How Many Children Had Lady Macbeth?

Sven Birkerts "Paging the Self" in The Gutenberg Elegies: The Fate of Reading in an Electronic Age depicts a theory of reading that reminds one of Ricoeur's enlargement of the self through appropriation.

We don't entirely become Holden [protagonist of Catcher in the Rye], but we abide by the terms of the world he narrates to us, agreeing to its provisions at least for the duration of our reading. […] And as we read, we find that Holden's (or any character's) world manifests a kind of wholeness. We do not learn so much from the novel itself, the lessons of its situations, as we do from having strayed free of our customary boundaries. On return, those boundaries seem more articulated, more our own; we understand their degree of permeability, and this is a vital kind of knowing.
This schema appears to suppose a fictional world that is complete (and comparable to the actual world). However it is possible to understand fictional worlds as incomplete.
While minimal departure assumes that fictional entities possess the same ontological fullness as real objects, Doležel invokes PW [Possible World] theory in support of a semantic model that stresses the radical incompleteness of fictional worlds: because it is impossible for the human mind to imagine an object (much less a world) in all of its properties, every fictional world presents areas of radical indeterminacy. It is a waste of time to ask how many children Lady Macbeth had, because the number of her children is never specified. As can be seen from this example, such a lack of information constitutes an ontological gap inherent to fictional worlds.

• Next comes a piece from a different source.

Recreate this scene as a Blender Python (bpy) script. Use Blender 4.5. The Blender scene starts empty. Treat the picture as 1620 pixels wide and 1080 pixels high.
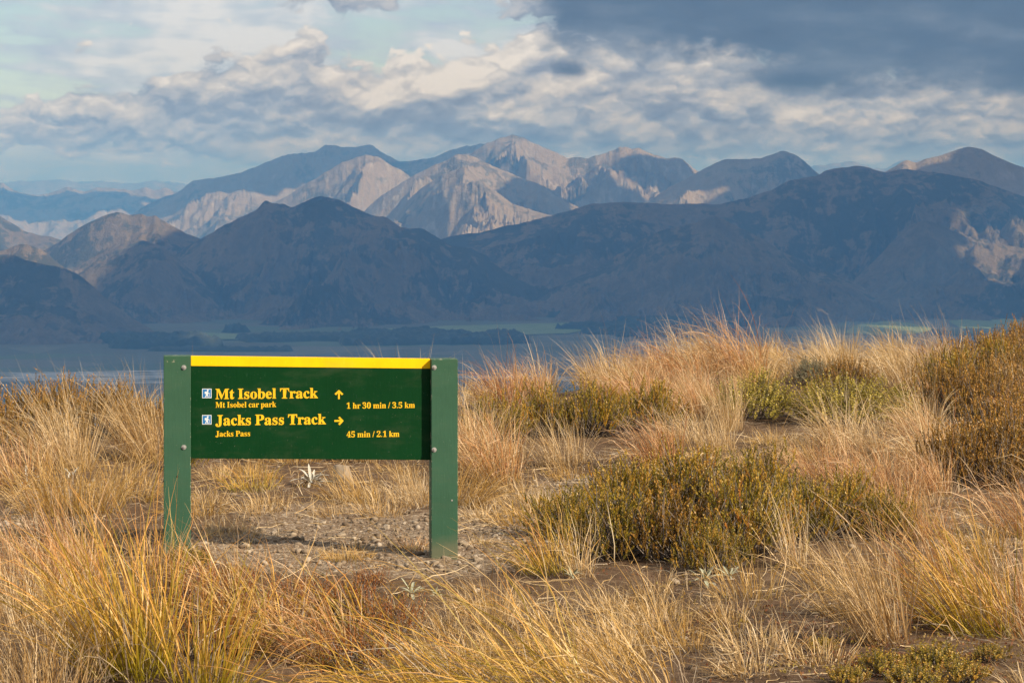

Possible Worlds by Marie-Laure Ryan in the living handbook of narratology
Radical indeterminacy — I would venture to say that the incompleteness of fictional worlds makes us ready to question wholeness questioned and so too the transformation of the reader. What is at work is ongoing construction. The kind of wholeness that Birkerts finds in the novel is a mirror of the wholeness he accords the self: the complete individual. But what if the self is an ongoing project? Do we then need worlds that manifest wholeness?